On 1 June members of presidential candidate Hassan Rouhani’s campaign team were arrested following a rally during which campaign team members chanted slogans demanding the release from house arrest of former presidential candidates and opposition leaders, Mir Hossein Mousavi and Mehdi Karroubi. According to news reports the detainees are being held in solitary confinement at Tehran’s Evin Prison
 
Meanwhile, since March this year, at least five journalists have been arrested in relation to their work, in an apparent attempt to suppress freedom of speech.
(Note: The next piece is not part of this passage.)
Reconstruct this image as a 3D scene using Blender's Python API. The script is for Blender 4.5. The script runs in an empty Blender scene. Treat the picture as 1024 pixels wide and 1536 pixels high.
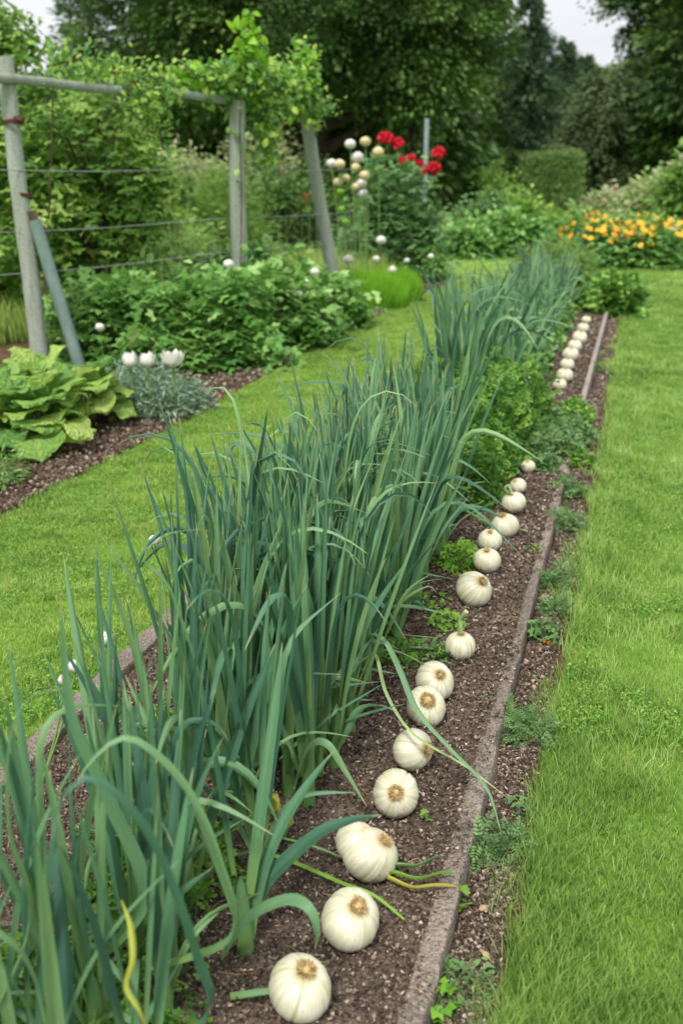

Two other journalists from the Mukrian News Agency, Khosro Kordpour and Massoud Kordpour, who are from Iran’s Kurdish ethnic minority, were also arrested by security forces in the western region of Kordestan and detained without charge.
 
A number of political activists and trade union representatives have also been arrested and harassed by the authorities in recent months. 
 
Amnesty International Middle East and North Africa Director Philip Luther said:
 
“The escalation in repression is an outrageous attempt by the Iranian authorities to silence critics ahead of the presidential election.
 
“The surge in recent violations underlines Iran’s continued and brazen flouting of human rights standards through its persecution of political dissidents and betrays the glaring absence of a meaningful human rights discourse in the election campaign.
 
“The Iranian authorities must permit all individuals and groups to peacefully exercise their rights to freedom of expression, association and assembly, even when they express dissent from state policies and practices.
 
“Those detained for doing so are prisoners of conscience and should be released immediately and unconditionally.”
 
2009 election abuses
 
Dozens of political prisoners - including prisoners of conscience - who were arrested during widespread anti-government protests following Iran's disputed 2009 presidential election, remain in prison. 
 
Four years on, the Iranian authorities have failed to bring to justice those responsible for the deaths of numerous people amid post-election demonstrations - instead, they have actively persecuted relatives of those killed in a bid to silence them. 
 
Mehdi Karroubi and Mir Hossein Mousavi - both of them former presidential candidates - and Mousavi’s wife, Zahra Rahnavard, a political activist, have been held under unofficial house arrest since February 2011, after they called for demonstrations in solidarity with anti-government protests in Egypt and Tunisia. Repeated calls for their release by the United Nations and human rights organisations have been ignored.  Mousavi’s two daughters - Zahra and Narges - were also briefly detained in February this year after calling for their parents’ release. 
 
Members of ethnic and religious minorities have also been targeted with prison sentences - including members of Iran-based Azerbaijani advocacy group, Yeni Gamoh, and Iranian-American Christian pastor, Saeed Abedini.
 
Amnesty has expressed growing concern that repressive measures are being used by the Iranian authorities to stamp out dissent under the guise of protecting the nation.